## Your instructions
Restate, exactly and without pictures, the lines from the start of the listing below through the line holding "(CN - SN * u), z))".

## Source data
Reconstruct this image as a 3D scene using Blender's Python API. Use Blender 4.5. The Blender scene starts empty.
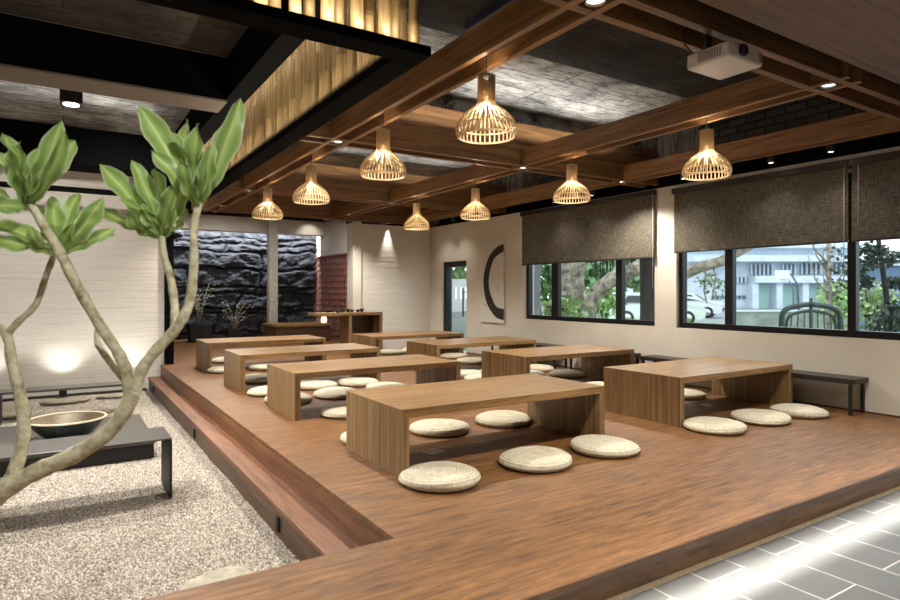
import bpy, math, random
from mathutils import Vector, Matrix, noise as mnoise

rnd = random.Random(7)
SC = bpy.context.scene
COL = SC.collection
PI = math.pi

# ------------------------------------------------------------------ camera constants (900x600)
FPX, CX, CY, H = 606.0, 450.0, 292.0, 1.05
YAW = math.atan2(387, 606)
SN, CN = math.sin(YAW), math.cos(YAW)


def V(x, y, d):
    """world point that stands d metres deep along the view at photo position x, y"""
    u, v = (x - CX) / FPX, (CY - y) / FPX
    return Vector((d * (SN + CN * u), d * (CN - SN * u), H + d * v))


def G(x, d, z):
    u = (x - CX) / FPX
    return Vector((d * (SN + CN * u), d * (CN - SN * u), z))


# ------------------------------------------------------------------ materials
def lin(c):
    def f(v):
        v /= 255.0
        return v / 12.92 if v <= .04045 else ((v + .055) / 1.055) ** 2.4
    return (f(c[0]), f(c[1]), f(c[2]), 1.0)


class NT:
    def __init__(self, name):
        self.m = bpy.data.materials.new(name)
        self.m.use_nodes = True
        self.t = self.m.node_tree
        self.t.nodes.clear()
        self.out = self.n('ShaderNodeOutputMaterial')

    def n(self, kind, **kw):
        nd = self.t.nodes.new(kind)
        for k, v in kw.items():
            if k in nd.inputs:
                nd.inputs[k].default_value = v
            else:
                setattr(nd, k, v)
        return nd

    def l(self, a, b):
        self.t.links.new(a, b)

    def principled(self, **kw):
        p = self.n('ShaderNodeBsdfPrincipled')
        for k, v in kw.items():
            p.inputs[k.replace('_', ' ')].default_value = v
        self.l(p.outputs[0], self.out.inputs[0])
        return p

    def coords(self, scale=(1, 1, 1), rot=(0, 0, 0), rand=False, kind='Object'):
        tc = self.n('ShaderNodeTexCoord')
        mp = self.n('ShaderNodeMapping')
        mp.inputs['Scale'].default_value = scale
        mp.inputs['Rotation'].default_value = rot
        src = tc.outputs[kind]
        if rand:
            oi = self.n('ShaderNodeObjectInfo')
            mu = self.n('ShaderNodeMath', operation='MULTIPLY')
            mu.inputs[1].default_value = 37.0
            self.l(oi.outputs['Random'], mu.inputs[0])
            ad = self.n('ShaderNodeVectorMath', operation='ADD')
            self.l(src, ad.inputs[0])
            self.l(mu.outputs[0], ad.inputs[1])
            src = ad.outputs[0]
        self.l(src, mp.inputs['Vector'])
        return mp.outputs[0]

    def noise(self, vec, scale=5, detail=6, rough=.55, dist=0):
        t = self.n('ShaderNodeTexNoise')
        t.inputs['Scale'].default_value = scale
        t.inputs['Detail'].default_value = detail
        t.inputs['Roughness'].default_value = rough
        t.inputs['Distortion'].default_value = dist
        self.l(vec, t.inputs['Vector'])
        return t.outputs['Fac']

    def ramp(self, fac, stops):
        r = self.n('ShaderNodeValToRGB')
        e = r.color_ramp.elements
        while len(e) < len(stops):
            e.new(.5)
        for el, (p, c) in zip(e, stops):
            el.position = p
            el.color = c
        self.l(fac, r.inputs[0])
        return r.outputs[0]

    def mix(self, fac, a, b, mode='MIX'):
        m = self.n('ShaderNodeMix', data_type='RGBA', blend_type=mode)
        for s, v in ((m.inputs[0], fac), (m.inputs[6], a), (m.inputs[7], b)):
            if hasattr(v, 'is_output'):
                self.l(v, s)
            else:
                s.default_value = v
        return m.outputs[2]

    def math(self, op, a, b=None):
        m = self.n('ShaderNodeMath', operation=op)
        for s, v in ((m.inputs[0], a), (m.inputs[1], b)):
            if v is None:
                continue
            if hasattr(v, 'is_output'):
                self.l(v, s)
            else:
                s.default_value = v
        return m.outputs[0]

    def bump(self, h, strength=.2, dist=.01):
        b = self.n('ShaderNodeBump')
        b.inputs['Strength'].default_value = strength
        b.inputs['Distance'].default_value = dist
        self.l(h, b.inputs['Height'])
        return b.outputs[0]


M = {}


def wood(key, dark, mid, light, axis='X', along=1.0, across=22, rough=.42, bump=.12, rand=True, knots=.6, coat=0, pores=.35):
    t = NT(key)
    sc = {'X': (along, across, across), 'Y': (across, along, across), 'Z': (across, across, along)}[axis]
    v = t.coords(sc, rand=rand)
    g = t.noise(v, 1.0, 9, .62, knots)
    sc2 = tuple(s * 6 if s == across else s * 5 for s in sc)
    f = t.noise(t.coords(sc2, rand=rand), 1.0, 4, .6)
    c = t.ramp(g, [(.28, lin(dark)), (.5, lin(mid)), (.74, lin(light))])
    fine = t.ramp(f, [(.36, (pores, pores, pores, 1)), (.55, (1, 1, 1, 1))])
    c = t.mix(.55, c, fine, 'MULTIPLY')
    p = t.principled(Roughness=rough)
    if coat:
        p.inputs['Coat Weight'].default_value = coat
        p.inputs['Coat Roughness'].default_value = .25
    t.l(c, p.inputs['Base Color'])
    hsum = t.math('ADD', g, t.math('MULTIPLY', f, .5))
    t.l(t.bump(hsum, bump, .004), p.inputs['Normal'])
    M[key] = t.m


def plain(key, col, rough=.5, metal=0, nscale=0, nstr=.1, var=0, spec=.5, ndist=.004):
    t = NT(key)
    p = t.principled(Roughness=rough, Metallic=metal)
    p.inputs['Specular IOR Level'].default_value = spec
    p.inputs['Base Color'].default_value = lin(col)
    if nscale:
        n = t.noise(t.coords(), nscale, 6)
        if var:
            dk = tuple(x * (1 - var) for x in col)
            lt = tuple(min(255, x * (1 + var)) for x in col)
            t.l(t.ramp(n, [(.3, lin(dk)), (.7, lin(lt))]), p.inputs['Base Color'])
        if nstr:
            t.l(t.bump(n, nstr, ndist), p.inputs['Normal'])
    M[key] = t.m


def emit(key, col, strength):
    t = NT(key)
    e = t.n('ShaderNodeEmission')
    e.inputs[0].default_value = lin(col)
    e.inputs[1].default_value = strength
    t.l(e.outputs[0], t.out.inputs[0])
    M[key] = t.m


wood('oak_top', (100, 74, 44), (144, 109, 67), (172, 137, 91), 'X', 1.3, 17, .38, .08)
wood('oak_side', (80, 60, 37), (138, 107, 69), (176, 144, 102), 'Z', .5, 34, .45, .1, knots=.15)
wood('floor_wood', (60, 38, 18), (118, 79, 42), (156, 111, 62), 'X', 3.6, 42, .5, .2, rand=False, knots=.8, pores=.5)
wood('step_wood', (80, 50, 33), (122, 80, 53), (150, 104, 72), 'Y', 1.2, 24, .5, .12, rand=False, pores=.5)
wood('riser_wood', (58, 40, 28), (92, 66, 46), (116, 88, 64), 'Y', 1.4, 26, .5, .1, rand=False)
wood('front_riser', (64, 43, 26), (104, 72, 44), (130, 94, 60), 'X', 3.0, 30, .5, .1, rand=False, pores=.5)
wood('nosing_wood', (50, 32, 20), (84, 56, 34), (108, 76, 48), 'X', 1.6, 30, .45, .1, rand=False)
wood('beam_x', (70, 48, 28), (118, 84, 50), (148, 110, 70), 'X', .8, 22, .5, .1, rand=False, knots=1.0)
wood('beam_y', (82, 56, 32), (138, 98, 58), (168, 126, 80), 'Y', .8, 22, .5, .1, rand=False, knots=1.0)
wood('veneer', (84, 62, 46), (112, 84, 64), (130, 100, 78), 'X', .7, 12, .5, .06, rand=False, knots=1.2)
wood('lamp_wood', (214, 188, 146), (232, 210, 170), (242, 226, 194), 'Z', 2, 60, .5, .05)


def translucent(key, amount):
    """thin birch: part of the light comes through"""
    t = M[key].node_tree
    out = next(n for n in t.nodes if n.type == 'OUTPUT_MATERIAL')
    p = next(n for n in t.nodes if n.type == 'BSDF_PRINCIPLED')
    tr = t.nodes.new('ShaderNodeBsdfTranslucent')
    mx = t.nodes.new('ShaderNodeMixShader')
    mx.inputs[0].default_value = amount
    t.links.new(p.inputs['Base Color'].links[0].from_socket, tr.inputs[0])
    t.links.new(p.outputs[0], mx.inputs[1])
    t.links.new(tr.outputs[0], mx.inputs[2])
    t.links.new(mx.outputs[0], out.inputs[0])


translucent('lamp_wood', .4)
wood('lattice_wood', (96, 54, 46), (134, 82, 70), (160, 106, 94), 'Z', 1, 30, .5, .05, rand=False)
plain('black_steel', (22, 21, 21), .55, .1, 60, .05, .15)
plain('grey_steel', (84, 80, 76), .38, .35, 70, .04, .08)
plain('bench_dark', (46, 38, 33), .42, .1, 40, .05, .15)
plain('black_frame', (22, 23, 25), .4, .3)
plain('black_paint_and_shade', (12, 12, 13), .9, 0, 0, 0, 0, spec=.03)
plain('white_plastic', (214, 205, 196), .4)
plain('vent_grey', (150, 140, 132), .6)
plain('dark_plastic', (25, 24, 25), .4)
plain('chrome', (190, 190, 190), .25, 1)
plain('cable_black', (14, 13, 12), .5)
plain('stone_slab', (158, 150, 132), .85, 0, 14, .35, .14, ndist=.01)
plain('bowl_outer', (52, 62, 62), .3, .1, 18, .1, .3)
plain('bowl_inner', (92, 78, 50), .5, .1, 9, .1, .22)
plain('bowl_rim', (206, 192, 164), .4)
plain('leaf_green', (96, 142, 46), .42, 0, 14, .15, .28)
plain('shrub_green', (104, 130, 88), .6, 0, 3, 0, .3)
plain('bright_green', (150, 172, 118), .6, 0, 3, 0, .25)
plain('dark_green', (52, 68, 54), .6, 0, 3, 0, .3)
plain('pale_leaf', (150, 160, 130), .5, 0, 5, 0, .2)
plain('bark_grey', (134, 124, 112), .9, 0, 7, .9, .5, ndist=.08)
plain('bark_dark', (36, 35, 36), .9, 0, 6, .8, .3, ndist=.05)
plain('seat_metal', (58, 70, 66), .5)
plain('car_white', (214, 218, 222), .25)
plain('car_glass', (26, 32, 38), .12)
plain('tyre', (24, 24, 25), .8)
plain('facade', (206, 216, 226), .8, 0, 1.2, 0, .05)
plain('facade_dark', (92, 106, 120), .6)
plain('facade_mint', (172, 204, 196), .8)
plain('blue_wall', (98, 122, 150), .8, 0, 2, 0, .08)
plain('outer_concrete', (150, 152, 154), .85, 0, 3, .1, .12)
plain('asphalt', (128, 130, 132), .85, 0, 2, .1, .1)
plain('lawn', (104, 146, 62), .9, 0, 5, .4, .25, ndist=.05)
plain('fence_white', (206, 206, 210), .7)
plain('hoop_white', (228, 234, 240), .5)
plain('canvas_white', (212, 208, 200), .8, 0, 200, .08)
plain('ink', (40, 31, 28), .7, 0, 25, .05, .25)
plain('pot_black', (20, 20, 21), .6, 0, 20, .1, .2)
plain('trim_lit', (116, 106, 94), .8)
plain('post_white', (172, 166, 152), .7, 0, 20, .2, .1)
plain('blue_panel', (58, 66, 96), .6, 0, 6, .05, .12)
plain('lattice_back', (172, 140, 132), .8)
plain('tin_white', (190, 186, 178), .5)
emit('bulb_glow', (255, 222, 170), 3.5)
emit('downlight_glow', (255, 240, 214), 6)
emit('spot_glow', (255, 244, 224), 12)
emit('lantern_glow', (255, 226, 180), 1.2)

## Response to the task
Reconstruct this image as a 3D scene using Blender's Python API. Use Blender 4.5. The Blender scene starts empty.
import bpy, math, random
from mathutils import Vector, Matrix, noise as mnoise

rnd = random.Random(7)
SC = bpy.context.scene
COL = SC.collection
PI = math.pi

# ------------------------------------------------------------------ camera constants (900x600)
FPX, CX, CY, H = 606.0, 450.0, 292.0, 1.05
YAW = math.atan2(387, 606)
SN, CN = math.sin(YAW), math.cos(YAW)


def V(x, y, d):
    """world point that stands d metres deep along the view at photo position x, y"""
    u, v = (x - CX) / FPX, (CY - y) / FPX
    return Vector((d * (SN + CN * u), d * (CN - SN * u), H + d * v))


def G(x, d, z):
    u = (x - CX) / FPX
    return Vector((d * (SN + CN * u), d * (CN - SN * u), z))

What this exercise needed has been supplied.